Exercise task
In the material below, list every line carrying the string "from".

Provided material
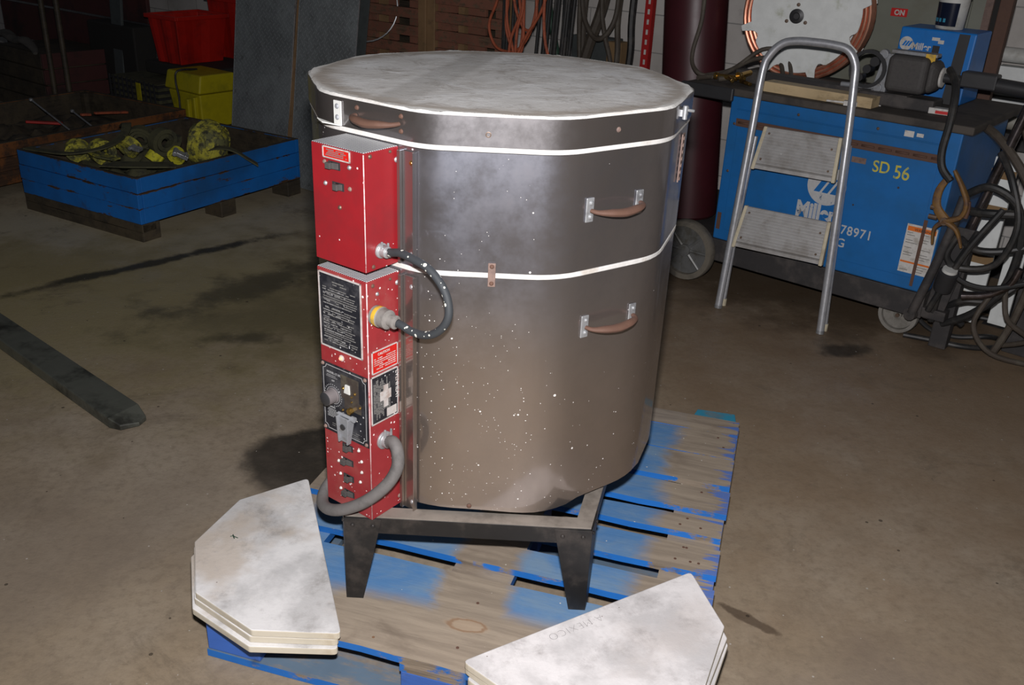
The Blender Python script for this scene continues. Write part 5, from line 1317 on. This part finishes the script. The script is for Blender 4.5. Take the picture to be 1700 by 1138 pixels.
ecable([(1.05, .05, .78), (1.12, .0, .70), (1.18, -.02, .55), (1.14, -.02, .40), (1.03, -.03, .36), (.98, -.05, .40), (1.0, -.05, .48)], .013, 'black cable sagging in a big loop right of the clamp')
ecable([(.98, .0, .62), (1.06, -.02, .67), (1.16, -.01, .62), (1.20, .0, .48), (1.18, .02, .30), (1.10, .03, .18), (1.0, .05, .10)], .015, 'thick black cable curving down beside the white boards')
ecable([(.97, .02, .56), (1.08, -.01, .575), (1.22, .02, .60), (1.35, .05, .66)], .016, 'black cable running level to the right edge')
ecable([(1.0, .0, .46), (1.08, -.03, .44), (1.2, .0, .47), (1.36, .04, .56)], .013, 'black cable running up to the right below the level one')
ecable([(.96, -.03, .42), (1.03, -.05, .33), (1.14, -.03, .31), (1.28, .03, .36)], .010, 'thin black cable in a shallow sag above the chrome bend')
ecable([(1.10, .10, .86), (1.16, .05, .76), (1.22, .02, .60), (1.26, .03, .42), (1.24, .05, .2), (1.2, .05, .04)], .014, 'dusty grey-brown cable falling along the right edge', 'hosebrown')
ecable([(.92, .18, .85), (1.02, .10, .82), (1.12, .06, .74), (1.18, .06, .66)], .016, 'thick dusty cable over the corner of the worktop', 'hosebrown')
ecable([(1.28, .12, .40), (1.16, .06, .25), (1.06, .03, .22), (1.0, .06, .16), (1.06, .10, .10)], .013, 'black cable curled low in front of the frame')
ecable([(1.15, .02, .28), (1.12, .0, .15), (1.2, .02, .05), (1.35, .1, .02)], .010, 'thin brown cable dropping to the floor at the right edge', 'hosebrown')
ecable([(1.18, .05, .32), (1.22, .02, .2), (1.3, .08, .12), (1.2, .12, .05)], .010, 'thin brown cable twisted at the lower right edge', 'hosebrown')
ecable([(1.06, -.02, .50), (1.02, -.02, .38), (.98, -.02, .25), (.97, 0, .12)], .014, 'black cable slanting down behind the tow bar')
ecable([(1.12, -.02, .60), (1.05, -.04, .45), (1.0, -.045, .30), (.96, -.04, .17)], .012, 'black cable slanting down to the caster corner')
q = MB(); q.tube([(1.22, .0, .40), (1.20, .0, .33), (1.14, -.01, .28), (1.06, -.02, .255)], [.014, .014, .014, .018], 12, 5); o = q.build('chrome_elbow', 'shiny', None); place(o, E0, EA); tag(o, 'shiny bent chrome pipe end among the cables', 'pipe')
sk = thing('cable_socket', 'round black socket with a white cap hanging among the cables', 'socket', EW(1.0, -.05, .315), EA, rot=(R_(14), R_(10), EA))
q = MB(); q.lathe([(0, -.05), (.033, -.05), (.036, -.02), (.036, .03), (.030, .034), (0, .034)], 24); q.build('socket_body', 'black', sk); q = MB(); q.lathe([(0, .0345), (.028, .0345), (.026, .044), (0, .046)], 24); q.build('socket_cap', 'dirtywhite', sk)
# floor loops
def fcable(pts, r, lab):
    q = MB(); q.tube([(x, y, r + .001 + dz) for (x, y, dz) in pts], r, 10, 7); o = q.build('floor_cable', 'hoseblack', None); return tag(o, lab, 'cable', 'black cables lying on the floor by the cart')
fcable([(1.565, 3.45, 0), (1.66, 3.41, 0), (1.76, 3.36, 0), (1.86, 3.355, 0), (1.97, 3.40, 0), (2.05, 3.50, 0), (2.07, 3.58, 0), (1.99, 3.66, 0), (1.85, 3.70, 0), (1.72, 3.70, .02), (1.62, 3.66, .06)], .011, 'black cable lying in the outermost loop on the floor')
fcable([(1.64, 3.60, .05), (1.70, 3.52, 0), (1.78, 3.455, 0), (1.88, 3.42, .022), (1.95, 3.45, .0)], .010, 'black cable lying inside the outer floor loop')
fcable([(1.66, 3.70, .10), (1.80, 3.76, .02), (1.98, 3.72, .02), (2.2, 3.60, 0), (2.5, 3.5, 0)], .012, 'black cable running off to the right edge on the floor')
fcable([(1.75, 3.80, .10), (1.95, 3.83, .05), (2.15, 3.74, .0), (2.4, 3.62, 0)], .011, 'black cable on the floor nearest the white boards')
heap('cable_tangle', 0, .75, 0, .5, .0, .16, 'hoseblack', lambda x, y, z: EW(1.06 + x, .44 + y, z), 'dark tangle of cables piled on the floor at the right edge', 'cables', 9, 20, 20, 8)
# white boards, pipes, posts at right
wbd = thing('white_board', 'upright white plastic board with tan bands behind the cables', 'board', EW(.985, .28, 0), EA)
MB().box(0, .085, 0, .02, .05, .72).build('board', 'poly', wbd, .003)
for z in (.14, .30, .50, .64): MB().box(-.002, .087, -.004, -.001, z, z + .035).build('tan_band', 'card', wbd)
o = MB().box(0, .07, 0, .02, .05, .62).build('white_board', 'poly', None, .003); o.location = EW(1.10, .33, 0); o.rotation_euler = (0, 0, EA); tag(o, 'second narrower white plastic board behind the cables, nearer the right edge', 'board')
for i, z in enumerate((.70, .765, .84, .905, .98)):
    q = MB()
    if i % 2: q.box(1.42, 2.3, -.14, -.06, z, z + .062)
    else: q.tube([(1.42, -.10, z + .032), (2.3, -.10, z + .032)], .032, 14)
    o = q.build('stacked_pipe' if not i % 2 else 'stacked_plank', 'dirtywhite' if not i % 2 else 'poly', None, .002); place(o, W0, WA)
    tag(o, ('white round pipe' if not i % 2 else 'white plank') + ' number ' + ('one', 'two', 'three', 'four', 'five')[i] + ' from the bottom of the stack at the right edge', 'pipe' if not i % 2 else 'plank', 'white pipes and planks racked at the right')
o = MB().box(1.405, 1.455, -.34, -.29, 0, 1.5).build('rusty_post', 'rust', None, .003); place(o, W0, WA); tag(o, 'rust-brown steel post in front of the white pipe stack', 'post')
q = MB(); q.box(1.30, 1.52, -.16, -.145, .0, .62); q.box(1.35, 2.3, -.14, -.02, .62, .69); o = q.build('pipe_rack', 'skid', None, .003); place(o, W0, WA); tag(o, 'dark steel rack carrying the white pipes', 'rack')
o = MB().box(-.05, .05, -.02, .02, 0, .09).build('cardboard_scrap', 'card', None, .002); o.location = EW(1.17, .10, .80); o.rotation_euler = (0, .2, EA); tag(o, 'olive-tan cardboard scrap on top of the cables', 'cardboard')
q = MB(); q.box(0, .10, 0, .10, 0, .74); o = q.build('cable_stand', 'skid', None, .004); place(o, EW(1.20, .20, .0), EA); tag(o, 'dark post carrying the hanging cables', 'post')

# electrical cabinet
cb = wthing('electrical_cabinet', 'tall grey-green electrical cabinet on the wall behind the welder', 'cabinet', .68, .24, .0)
MB().box(0, .67, 0, .235, .30, 1.75).build('case', 'cab', cb, .004); MB().box(.012, .60, -.012, -.001, .33, 1.72).build('door', 'cab', cb, .003)
MB().box(.655, .685, -.02, .0, .30, 1.75).build('edge_strip', 'rustpale', cb)
pl = MB().box(.274, .345, -.0145, -.0125, 1.134, 1.168).build('on_sign', 'onred', cb)
text('lettering', 'ON', .030, frame((.289, -.0152, 1.1405), (1, 0, 0), (0, 0, 1), (0, -1, 0)), 'whiteclean', pl, .0012, .95, .0003)
MB().box(.175, .195, -.02, -.013, 1.10, 1.118).build('white_knob', 'whiteclean', cb, .002)
MB().box(.66, .72, .02, .235, .30, 1.75).build('black_duct', 'darkbase', cb)
# maroon cylinder
gcx = thing('gas_cylinder', 'tall glossy maroon gas cylinder standing behind the kiln beside the welder', 'gas cylinder', EW(-.33, .34, .176), 0)
lean_dir = -ex; gcx.rotation_euler = Matrix.Rotation(R_(4.2), 3, ey.cross(Vector((0, 0, 1))).cross(Vector((0, 0, 1)))).to_euler() if False else (Vector((0, 0, 1)).rotation_difference((Vector((0, 0, 1)) - ex * .085).normalized())).to_euler()
q = MB(); q.lathe([(0, 0), (.13, 0), (.142, .012), (.142, 1.15), (.130, 1.22), (.09, 1.28), (.05, 1.30), (.045, 1.34), (0, 1.34)], 48); q.build('body', 'maroon', gcx)
q = MB(); q.lathe([(.046, 1.305), (.046, 1.42), (.035, 1.44), (0, 1.44)], 24); q.build('valve_cap', 'maroondull', gcx)
q = MB(); q.tube([EW(-.27, .15, 1.25), EW(-.262, .14, 1.1), EW(-.275, .12, .98), EW(-.26, .1, .92), EW(-.21, .08, .885), EW(-.15, .1, .875)], .009, 10, 6); o = q.build('green_hose', 'hosebrown', None); tag(o, 'thin olive hose hanging down in front of the maroon cylinder', 'hose')
q = MB(); q.tube([EW(-.08, .30, .80), EW(-.10, .28, .6), EW(-.08, .26, .4), EW(-.03, .2, .22)], .013, 10, 5); o = q.build('hanging_hose', 'hosebrown', None); tag(o, 'dark hose hanging between the cylinder and the welder', 'hose')

# ------------------------------------------------------------------ folding step ladder
LL = Vector((.864, 3.674, 0)); LA = math.atan2(-.520, .854); lean = R_(6)
ld = bpy.data.objects.new('step_ladder', None); COL.objects.link(ld); ld.location = LL
ld.rotation_euler = (Matrix.Rotation(LA, 3, 'Z') @ Matrix.Rotation(-lean, 3, 'X')).to_euler()
tag(ld, 'folded aluminium step ladder with two ribbed treads in front of the blue welder', 'ladder')
W2 = .431
rail = [(0, 0, .012), (.003, 0, .30), (.006, 0, .70), (.006, 0, .96), (.022, 0, 1.03), (.065, 0, 1.078), (.12, 0, 1.092), (.18, 0, 1.094), (.25, 0, 1.092), (.31, 0, 1.080), (.345, 0, 1.035), (.356, 0, .97), (.378, 0, .74), (.405, 0, .38), (.431, 0, .012)]
MB().tube(rail, .0155, 16, 4).build('front_rail', 'alu', ld)
MB().tube([(.006, .040, .03), (.010, .026, .40), (.020, .020, .72)], .010, 12, 3).build('rear_leg', 'alu', ld)
MB().tube([(.436, .040, .03), (.408, .026, .40), (.384, .020, .74)], .010, 12, 3).build('rear_leg', 'alu', ld)
for x in (.006, .436): MB().cyl((x, .040, .004), (x, .040, .034), .013, seg=14).build('foot_cap', 'cream', ld)
for x in (0, .431): MB().cyl((x, 0, .0), (x, 0, .014), .0165, seg=14).build('foot_cap', 'zinc', ld)
for (zt, zb, x0t, x1t, x0b, x1b) in ((.762, .612, .050, .352, .036, .365), (.441, .288, .030, .377, .016, .384)):
    q = MB(); nr = 13; x0t += .012; x0b += .012; x1t -= .012; x1b -= .012
    yt, yb = .018, -.014
    def lp_(t, xk): return (x0b + (x0t - x0b) * t if xk == 0 else x1b + (x1t - x1b) * t), (yb + (yt - yb) * t), (zb + (zt - zb) * t)
    a = []; b = []; nn_ = 52
    for i in range(nn_ + 1):
        t = i / nn_; p0 = lp_(t, 0); p1 = lp_(t, 1); gro = -.0022 if i % 4 < 2 else 0
        if t < .06: gro += .006 * (.06 - t) / .06 * 2
        a.append((p0[0], p0[1] + gro, p0[2])); b.append((p1[0], p1[1] + gro, p1[2]))
    q.sheet(a, b, .004); p0 = lp_(0, 0); p1 = lp_(0, 1)
    q.box(p0[0], p1[0], p0[1] + .0, p0[1] + .022, p0[2] - .012, p0[2] + .002)
    tr = q.build('tread', 'tread', ld)
    for k, (xa, xb) in enumerate(((x0t - .014, x0b - .014), (x1t, x1b))):
        q = MB(); q.hexa([(xb, yb - .008, zb - .016), (xb + .014, yb - .008, zb - .016), (xb + .014, yb + .022, zb - .016), (xb, yb + .022, zb - .016)],
                         [(xa, yt - .006, zt + .002), (xa + .014, yt - .006, zt + .002), (xa + .014, yt + .014, zt + .002), (xa, yt + .014, zt + .002)])
        q.build('tread_end_cap', 'cream', tr, .003)
    for (t, xk, dx) in ((.85, 0, .015), (.18, 0, .015), (.70, 1, -.018), (.16, 1, -.018)):
        p = lp_(t, xk); q = MB(); q.cyl((p[0] + dx, p[1] - .006, p[2]), (p[0] + dx, p[1], p[2]), .0045, seg=10); q.build('rivet', 'bolt', tr)
q = MB(); q.tube([(.012, .012, .27), (.05, .018, .285)], .004, 6); q.build('brace', 'alu', ld)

Reply to the exercise
The Blender Python script for this scene continues. Write part 5, from line 1317 on. This part finishes the script. The script is for Blender 4.5. Take the picture to be 1700 by 1138 pixels.
    tag(o, ('white round pipe' if not i % 2 else 'white plank') + ' number ' + ('one', 'two', 'three', 'four', 'five')[i] + ' from the bottom of the stack at the right edge', 'pipe' if not i % 2 else 'plank', 'white pipes and planks racked at the right')